Specific transmitter identification (SEI) is a technology that uses a received signal to identify to which individual radiation source the transmitted signal belongs. It can complete the identification of the signal transmitter in a non-cooperative scenario. Therefore, there are broad application prospects in the field of wireless-communication-network security, spectral resource management, and military battlefield-target communication countermeasures. This article demodulates and reconstructs a digital modulation signal to obtain a signal without modulator distortion and power-amplifier nonlinearity. Comparing the reconstructed signal with the actual received signal, the coefficient representation of the nonlinearity of the power amplifier and the distortion of the modulator can be obtained, and these coefficients can be used as the fingerprint characteristics of different transmitters through a convolutional neural network (CNN) to complete the identification of specific transmitters.
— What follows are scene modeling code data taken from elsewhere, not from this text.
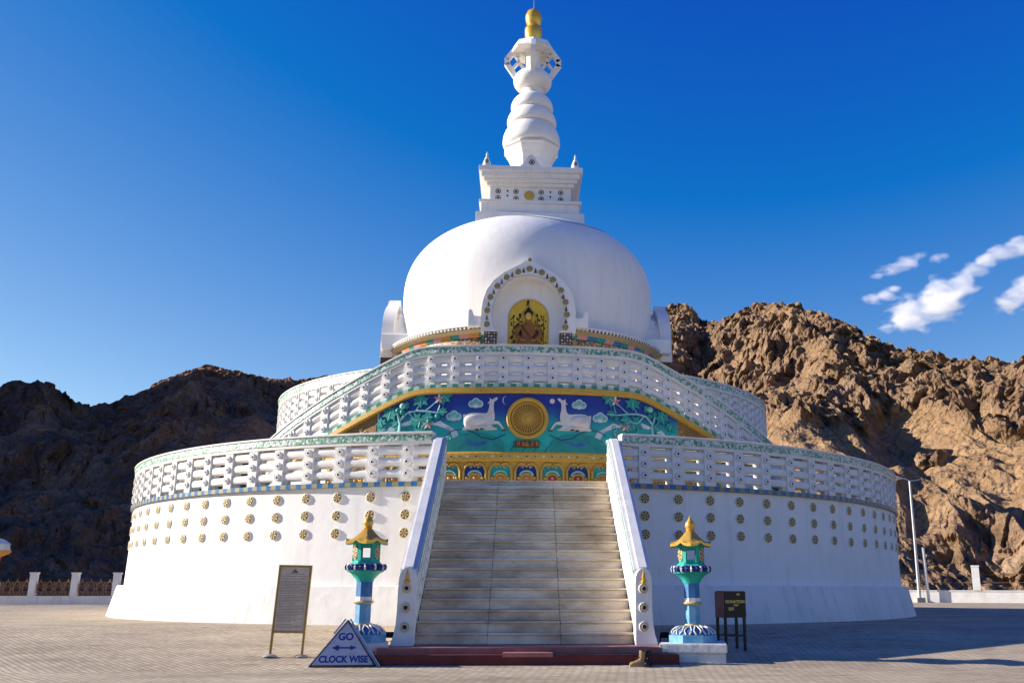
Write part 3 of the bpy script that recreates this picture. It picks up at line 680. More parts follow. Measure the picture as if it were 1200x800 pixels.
# the wheel, two deer, moon and sun, plaque
m = MB(); Mw = Matrix.Translation((0, -RM - 0.04, 6.335)) @ Matrix.Rotation(R_(90), 4, 'X')
m.lathe([(0.001, 0.03), (0.55, 0.03), (0.555, 0.08), (0.60, 0.12), (0.655, 0.12), (0.68, 0.09), (0.69, 0.0)], 64, lambda j: 1 if j == 0 else 0, M=Mw)
m.lathe([(0.47, 0.03), (0.485, 0.07), (0.515, 0.07), (0.53, 0.03)], 48, 0, M=Mw, caps=False)
m.lathe([(0.001, 0.14), (0.05, 0.13), (0.075, 0.09), (0.11, 0.09), (0.12, 0.03)], 24, 0, M=Mw)
for k in range(32):
    a = 2*math.pi*k/32
    m.box(0.11, 0.48, -0.013, 0.013, 0.03, 0.068, 0, M=Mw @ Matrix.Rotation(a, 4, 'Z'))
M_wheelback = mat('ochre_ground', (0.30, 0.15, 0.03), 0.6)
m.build('dharma_wheel', [M_gold, M_wheelback], panel, smooth=40)
deer = [(165,400),(166,385),(178,378),(186,384),(182,392),(200,386),(230,372),(280,368),(330,369),(380,374),(420,373),(438,350),(447,310),(452,272),(446,262),(430,270),(432,258),(448,248),(452,235),(452,208),(462,215),(470,228),(486,222),(510,206),(530,203),(538,210),(536,222),(512,240),(499,252),(496,290),(497,330),(505,365),(510,400),(508,432),(500,452),(530,455),(560,462),(585,492),(606,525),(622,545),(620,560),(604,560),(596,540),(572,508),(548,484),(505,488),(475,502),(510,522),(535,532),(536,546),(430,549),(380,546),(300,549),(200,546),(166,546),(160,536),(176,522),(186,508),(178,480),(170,440)]
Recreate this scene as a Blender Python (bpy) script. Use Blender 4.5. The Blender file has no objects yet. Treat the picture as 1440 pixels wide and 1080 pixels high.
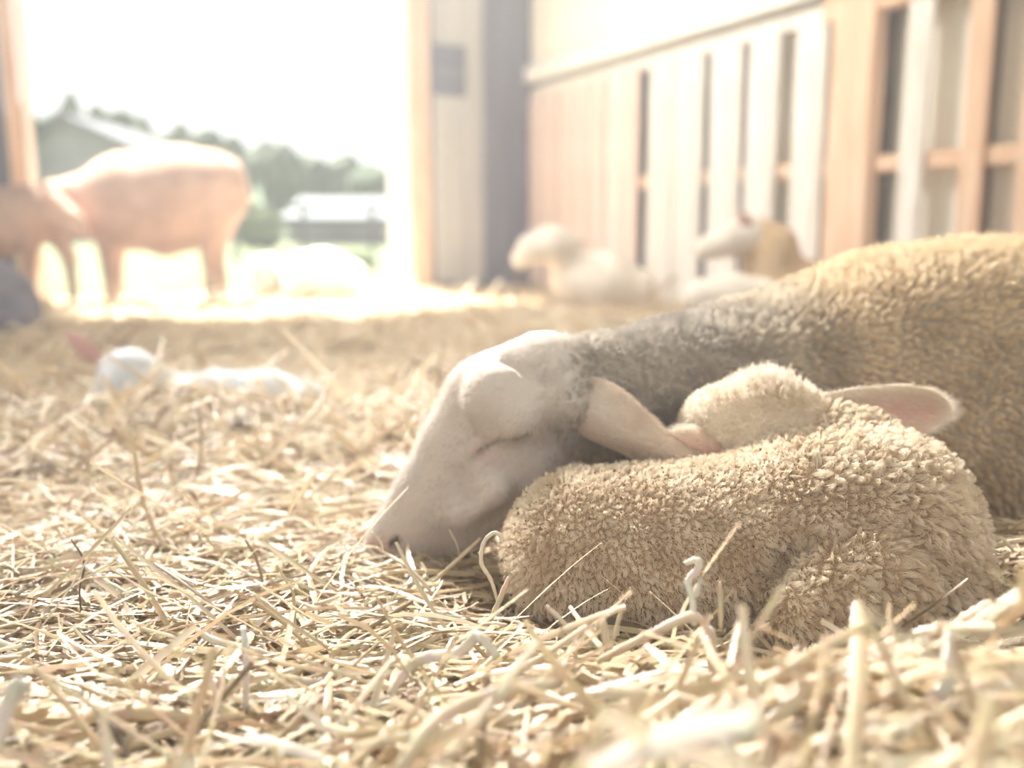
import bpy, bmesh, math, random
import numpy as np
from mathutils import Vector, Matrix, kdtree
random.seed(4); RNG = np.random.default_rng(11)
C = bpy.context.scene.collection
sc = bpy.context.scene

# ------------------------------------------------------------------ camera
F = 1300.0; CAMH = 0.40; TH = math.radians(9.52)
cam_d = bpy.data.cameras.new('camera'); cam = bpy.data.objects.new('camera', cam_d); C.objects.link(cam)
cam.location = (0, 0, CAMH); cam.rotation_euler = (math.pi/2 - TH, 0, 0)
cam_d.sensor_width = 36; cam_d.lens = 36*F/1440; cam_d.clip_start = 0.02; cam_d.clip_end = 400
cam_d.dof.use_dof = True; cam_d.dof.focus_distance = 0.93; cam_d.dof.aperture_fstop = 2.0
sc.camera = cam
FWD = np.array([0, math.cos(TH), -math.sin(TH)]); UP = np.array([0, math.sin(TH), math.cos(TH)]); RT = np.array([1., 0, 0])
CAM = np.array([0, 0, CAMH])
def ray(px, py): return FWD + RT*(px-720)/F + UP*(540-py)/F
def P(px, py, y):                       # point of the place seen at a pixel, at distance y in front of the camera
    d = ray(px, py); return CAM + d*(y/d[1])
def S(px, py, y, r):                    # the same with a radius
    d = ray(px, py); t = y/d[1]; return tuple(CAM + d*t) + (r*t/F,)
def G(px, py, z=0.0):
    d = ray(px, py); return CAM + d*((z-CAMH)/d[2])

# ------------------------------------------------------------------ sky, sun, added lamps, exposure
w = bpy.data.worlds.new('sky'); sc.world = w; w.use_nodes = True
bg = w.node_tree.nodes['Background']; bg.inputs[0].default_value = (0.97, 0.965, 1.0, 1); bg.inputs[1].default_value = 1.1
def light(name, kind, loc, energy, color, **k):
    d = bpy.data.lights.new(name, kind); o = bpy.data.objects.new(name, d); C.objects.link(o)
    o.location = loc; d.energy = energy; d.color = color
    for a, v in k.items(): setattr(d, a, v)
    return o
sun = light('sun', 'SUN', (-3, 12, 9), 30.0, (1, .95, .86), angle=math.radians(2))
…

The existing SEI strategy for changing the modulation parameters of a test signal is to mix part of the test signal with the training signal so that the classifier can learn the signal of which the modulation parameter was changed. This method is still data-oriented and cannot process signals for which the classifier has not been trained. It has certain limitations in practical applications. We compared the fingerprint features extracted by the method in this study with the fingerprint features extracted by the bispectral method. When SNR < 20 dB, the recognition accuracy of the bispectral method dropped rapidly. The method in this paper still achieved 86% recognition accuracy when SNR = 0 dB. When the carrier frequency of the test signal was changed, the bispectral feature failed, and the proposed method could still achieve a recognition accuracy of about 70%. When changing the test-signal baud rate, the proposed method could still achieve a classification accuracy rate of more than 70% for four different individual radiation sources when SNR = 0 dB.